Mas sejamos coerentes.
Pelo lado negativo toda essa ilusão de grande amor acaba por influenciar na construção de um referencial que nem sei mais se é válido e confiável, portanto é claro que existe alguém melhor do que você sim, se não existisse eu não teria me afastado.
Não sei onde foi parar as tardes de fazer invejas às cerejas, sei apenas que não tem como esquecer o fato delas, um dia, terem existido e fico feliz por isso, mesmo que isso tenha sido apenas invenção do meu coração.
Há momentos na vida em que aquilo que lembramos é apenas o resto do que fomos.
Bem que Drummond falou que deveríamos aprender a arte de (con)viver.
Repara... quantas vezes você abre mão daquilo que você é para por um sorriso no lábio alheio?
Quantas vezes você ligou pedindo desculpas por algo que não vez apenas pelo simples medo de não poder errar outra vez?
Todas as relações se baseiam em atos de confiança.
Mas até quando podemos olhar para teus olhos e neles encontrar resquícios de verdades?
Como se pode construir sentimentos?
Talvez gostar seja, realmente, um grande erro.
Porque quando gostamos lançamos ao outro qualidades que nem sempre eles carregam.
Não conseguimos evitar, sempre fazemos assim.
Não nos contentamos, queremos mais, exigimos mais, pedimos mais apenas por acharmos que aquela pessoa é mais do que aquilo que ela nos mostra.

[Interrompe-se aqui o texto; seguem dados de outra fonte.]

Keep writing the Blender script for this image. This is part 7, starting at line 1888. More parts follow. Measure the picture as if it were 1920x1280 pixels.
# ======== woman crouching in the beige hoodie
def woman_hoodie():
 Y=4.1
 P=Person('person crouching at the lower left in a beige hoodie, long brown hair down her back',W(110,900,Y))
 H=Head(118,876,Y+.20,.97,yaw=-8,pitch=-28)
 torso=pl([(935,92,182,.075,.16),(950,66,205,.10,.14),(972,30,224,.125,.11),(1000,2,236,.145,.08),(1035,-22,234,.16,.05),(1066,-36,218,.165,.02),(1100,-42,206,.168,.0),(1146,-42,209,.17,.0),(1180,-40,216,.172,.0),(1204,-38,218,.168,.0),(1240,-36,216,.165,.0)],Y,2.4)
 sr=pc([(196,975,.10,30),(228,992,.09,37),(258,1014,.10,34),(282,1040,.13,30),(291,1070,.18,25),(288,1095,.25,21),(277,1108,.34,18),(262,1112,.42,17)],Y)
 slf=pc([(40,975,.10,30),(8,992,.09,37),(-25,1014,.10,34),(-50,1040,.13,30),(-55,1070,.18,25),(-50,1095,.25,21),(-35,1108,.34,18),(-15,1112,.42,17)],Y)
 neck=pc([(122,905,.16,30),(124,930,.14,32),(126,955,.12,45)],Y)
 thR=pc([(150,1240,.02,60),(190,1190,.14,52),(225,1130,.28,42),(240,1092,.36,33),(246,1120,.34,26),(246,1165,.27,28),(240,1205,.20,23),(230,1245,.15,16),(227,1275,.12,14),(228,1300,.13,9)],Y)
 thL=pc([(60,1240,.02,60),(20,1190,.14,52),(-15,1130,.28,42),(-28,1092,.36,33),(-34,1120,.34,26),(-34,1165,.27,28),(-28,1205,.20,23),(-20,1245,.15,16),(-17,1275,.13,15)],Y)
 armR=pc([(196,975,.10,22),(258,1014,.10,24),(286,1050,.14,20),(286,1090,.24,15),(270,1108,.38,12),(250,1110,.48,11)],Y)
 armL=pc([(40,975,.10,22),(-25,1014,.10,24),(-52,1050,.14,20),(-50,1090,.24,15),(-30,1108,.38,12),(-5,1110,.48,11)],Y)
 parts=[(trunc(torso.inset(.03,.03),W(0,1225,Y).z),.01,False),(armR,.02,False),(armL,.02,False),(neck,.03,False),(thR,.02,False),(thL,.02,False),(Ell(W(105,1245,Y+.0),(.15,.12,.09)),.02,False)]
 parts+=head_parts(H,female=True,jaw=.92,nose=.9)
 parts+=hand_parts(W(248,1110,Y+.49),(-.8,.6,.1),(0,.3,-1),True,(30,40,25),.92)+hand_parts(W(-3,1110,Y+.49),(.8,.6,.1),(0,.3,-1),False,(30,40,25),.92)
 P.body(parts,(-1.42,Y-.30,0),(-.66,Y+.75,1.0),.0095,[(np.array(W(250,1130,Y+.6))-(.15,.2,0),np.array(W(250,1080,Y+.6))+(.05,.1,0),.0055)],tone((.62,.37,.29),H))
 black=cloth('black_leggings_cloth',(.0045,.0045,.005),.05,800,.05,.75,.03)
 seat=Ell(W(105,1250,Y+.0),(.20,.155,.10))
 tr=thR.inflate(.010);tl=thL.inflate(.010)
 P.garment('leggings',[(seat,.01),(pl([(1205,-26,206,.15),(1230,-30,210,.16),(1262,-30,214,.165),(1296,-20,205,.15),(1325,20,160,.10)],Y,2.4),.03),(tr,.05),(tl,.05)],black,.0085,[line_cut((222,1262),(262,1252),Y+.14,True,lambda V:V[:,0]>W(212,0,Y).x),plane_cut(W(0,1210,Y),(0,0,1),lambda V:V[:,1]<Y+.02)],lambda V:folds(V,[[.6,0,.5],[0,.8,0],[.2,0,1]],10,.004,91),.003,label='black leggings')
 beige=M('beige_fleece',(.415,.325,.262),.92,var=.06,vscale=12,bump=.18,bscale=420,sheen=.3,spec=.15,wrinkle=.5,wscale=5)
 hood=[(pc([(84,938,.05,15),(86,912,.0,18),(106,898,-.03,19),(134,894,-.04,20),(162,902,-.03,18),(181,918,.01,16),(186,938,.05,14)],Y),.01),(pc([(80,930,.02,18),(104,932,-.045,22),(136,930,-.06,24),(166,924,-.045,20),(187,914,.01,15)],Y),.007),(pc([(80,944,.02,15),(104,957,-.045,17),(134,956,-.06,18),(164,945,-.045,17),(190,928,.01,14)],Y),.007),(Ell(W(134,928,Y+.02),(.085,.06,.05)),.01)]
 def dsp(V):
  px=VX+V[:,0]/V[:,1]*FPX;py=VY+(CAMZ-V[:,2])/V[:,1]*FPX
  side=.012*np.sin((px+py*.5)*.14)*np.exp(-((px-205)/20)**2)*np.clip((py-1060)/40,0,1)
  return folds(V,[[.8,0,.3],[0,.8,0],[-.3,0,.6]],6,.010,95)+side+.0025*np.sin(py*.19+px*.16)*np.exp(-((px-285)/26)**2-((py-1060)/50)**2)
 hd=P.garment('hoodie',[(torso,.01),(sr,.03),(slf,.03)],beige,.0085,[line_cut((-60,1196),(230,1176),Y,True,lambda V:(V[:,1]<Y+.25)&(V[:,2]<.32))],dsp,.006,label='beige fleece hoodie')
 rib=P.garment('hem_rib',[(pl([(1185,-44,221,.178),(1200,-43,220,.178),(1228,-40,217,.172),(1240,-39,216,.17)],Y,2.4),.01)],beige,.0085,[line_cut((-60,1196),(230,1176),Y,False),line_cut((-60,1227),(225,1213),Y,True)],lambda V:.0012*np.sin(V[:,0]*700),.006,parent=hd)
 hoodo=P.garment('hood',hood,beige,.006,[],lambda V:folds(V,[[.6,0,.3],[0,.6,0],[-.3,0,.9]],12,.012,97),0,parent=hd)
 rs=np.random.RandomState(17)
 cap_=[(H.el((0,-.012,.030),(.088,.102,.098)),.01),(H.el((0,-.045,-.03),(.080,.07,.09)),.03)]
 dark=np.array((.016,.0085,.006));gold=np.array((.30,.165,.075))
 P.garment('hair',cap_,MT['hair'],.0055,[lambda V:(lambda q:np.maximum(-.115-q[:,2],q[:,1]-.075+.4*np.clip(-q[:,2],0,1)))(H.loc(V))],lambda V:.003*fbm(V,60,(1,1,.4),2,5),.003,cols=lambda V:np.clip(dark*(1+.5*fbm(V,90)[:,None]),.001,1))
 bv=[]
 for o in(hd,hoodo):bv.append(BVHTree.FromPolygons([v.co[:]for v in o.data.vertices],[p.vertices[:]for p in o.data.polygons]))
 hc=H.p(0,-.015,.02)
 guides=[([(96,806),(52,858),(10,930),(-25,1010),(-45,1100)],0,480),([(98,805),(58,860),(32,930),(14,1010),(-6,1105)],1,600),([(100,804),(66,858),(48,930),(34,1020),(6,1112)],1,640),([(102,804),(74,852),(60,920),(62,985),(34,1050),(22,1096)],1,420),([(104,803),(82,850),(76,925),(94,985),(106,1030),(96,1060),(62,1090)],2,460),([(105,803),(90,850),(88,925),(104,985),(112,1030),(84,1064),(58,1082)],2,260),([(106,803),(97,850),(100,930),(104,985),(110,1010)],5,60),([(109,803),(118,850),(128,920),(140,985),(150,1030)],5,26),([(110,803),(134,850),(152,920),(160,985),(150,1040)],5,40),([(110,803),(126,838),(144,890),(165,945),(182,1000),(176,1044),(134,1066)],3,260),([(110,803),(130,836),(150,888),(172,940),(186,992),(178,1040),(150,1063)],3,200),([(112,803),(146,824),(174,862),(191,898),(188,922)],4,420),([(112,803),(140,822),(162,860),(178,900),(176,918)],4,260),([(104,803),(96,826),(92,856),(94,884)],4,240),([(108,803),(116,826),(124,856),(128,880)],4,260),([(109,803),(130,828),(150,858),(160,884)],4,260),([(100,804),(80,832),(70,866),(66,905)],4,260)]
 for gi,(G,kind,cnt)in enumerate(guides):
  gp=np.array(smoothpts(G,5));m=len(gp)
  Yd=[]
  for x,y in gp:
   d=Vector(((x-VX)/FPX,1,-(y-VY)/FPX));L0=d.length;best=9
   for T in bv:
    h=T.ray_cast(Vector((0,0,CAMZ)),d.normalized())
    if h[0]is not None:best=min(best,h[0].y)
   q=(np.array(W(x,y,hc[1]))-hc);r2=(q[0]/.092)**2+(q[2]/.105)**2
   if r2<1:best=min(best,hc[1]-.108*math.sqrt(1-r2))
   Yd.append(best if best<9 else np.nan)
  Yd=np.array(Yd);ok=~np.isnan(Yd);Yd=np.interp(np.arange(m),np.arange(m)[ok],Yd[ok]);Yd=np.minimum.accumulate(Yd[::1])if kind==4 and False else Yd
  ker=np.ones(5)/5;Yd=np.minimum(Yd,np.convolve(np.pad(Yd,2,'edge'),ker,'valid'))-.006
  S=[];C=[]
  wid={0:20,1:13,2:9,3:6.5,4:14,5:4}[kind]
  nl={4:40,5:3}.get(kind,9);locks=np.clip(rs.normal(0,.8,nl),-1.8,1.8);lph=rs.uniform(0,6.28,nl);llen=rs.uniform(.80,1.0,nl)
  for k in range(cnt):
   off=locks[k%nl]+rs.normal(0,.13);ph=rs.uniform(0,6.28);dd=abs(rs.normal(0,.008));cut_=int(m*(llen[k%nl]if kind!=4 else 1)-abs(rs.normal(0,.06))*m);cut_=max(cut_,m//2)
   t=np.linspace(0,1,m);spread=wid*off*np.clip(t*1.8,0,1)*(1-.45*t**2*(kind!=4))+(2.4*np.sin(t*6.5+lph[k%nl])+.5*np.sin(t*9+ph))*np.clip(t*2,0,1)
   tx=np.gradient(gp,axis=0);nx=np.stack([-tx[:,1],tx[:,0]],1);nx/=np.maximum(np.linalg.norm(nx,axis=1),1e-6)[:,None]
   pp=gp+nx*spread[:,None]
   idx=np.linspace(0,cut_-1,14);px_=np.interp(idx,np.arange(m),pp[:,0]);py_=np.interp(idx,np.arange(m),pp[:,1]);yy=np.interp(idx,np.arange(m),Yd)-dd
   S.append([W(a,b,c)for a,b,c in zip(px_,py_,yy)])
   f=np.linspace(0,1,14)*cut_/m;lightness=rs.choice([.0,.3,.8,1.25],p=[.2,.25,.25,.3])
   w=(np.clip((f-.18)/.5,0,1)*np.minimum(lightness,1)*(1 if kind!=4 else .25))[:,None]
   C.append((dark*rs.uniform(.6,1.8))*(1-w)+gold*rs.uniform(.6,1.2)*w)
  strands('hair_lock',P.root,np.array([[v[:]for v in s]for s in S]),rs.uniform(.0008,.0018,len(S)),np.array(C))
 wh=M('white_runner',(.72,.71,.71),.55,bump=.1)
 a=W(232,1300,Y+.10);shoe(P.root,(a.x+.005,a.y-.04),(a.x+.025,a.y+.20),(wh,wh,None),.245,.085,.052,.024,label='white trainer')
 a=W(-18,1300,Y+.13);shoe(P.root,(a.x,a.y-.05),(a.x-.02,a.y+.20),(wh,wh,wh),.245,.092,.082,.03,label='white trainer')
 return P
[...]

Ainda luto comigo mesma para não afundar no niilismo de que esse mundo está fadado à relações mercantilistas.
Talvez ainda tenha algo de humano em nós, em mim, em você.
Talvez ainda nos reste a possibilidade de acreditar que se pode confiar,
que se pode cativar, que se pode amar incondicionalmente.
Expectativas nos roubam a possibilidade da surpresa e fazemos de nossa vida uma contínua escola onde aprendemos artifícios psicológicos para tentar prever, de algum modo, certas atitudes, interpretando outras e transformando isso tudo em um arsenal de tranqueiras que definam algo do ser humano.
Sou humana.
Sei de meus desejos físicos, sei como minhas emoções me dominam e até que pondo minha racionalidade reina intelectualmente sobre meu corpo.
Sei que há momentos em que olho no espelho e não me reconheço,
procuro lembranças de meu próprio rosto e apenas encontro diante de mim uma mulher desconhecida.
É estranho mudar.
Não é estranho mudar quando a gente diz que vai mudar. Isso não é estranho não.
É estranho mudar quando a mudança nos chega como vento que invade pela janela e derruba qualquer coisa de qualquer canto. É estranho se deparar de repente com uma vida que você não lutou pra ter, uma vida que veio surgindo como medusas dançando no mar.
Você fica bobo olhando, tenta de todas as maneiras compreender como água pode ter vida e como é bonito ela dançando tão perto... tão perto... tão perto que quando te toca, te machuca.
Resta-nos o medo de se machucar de novo e a sensação incômoda de que ali não é tua casa.
De que aquela não é você e de que essa não era a vida que era pra ser.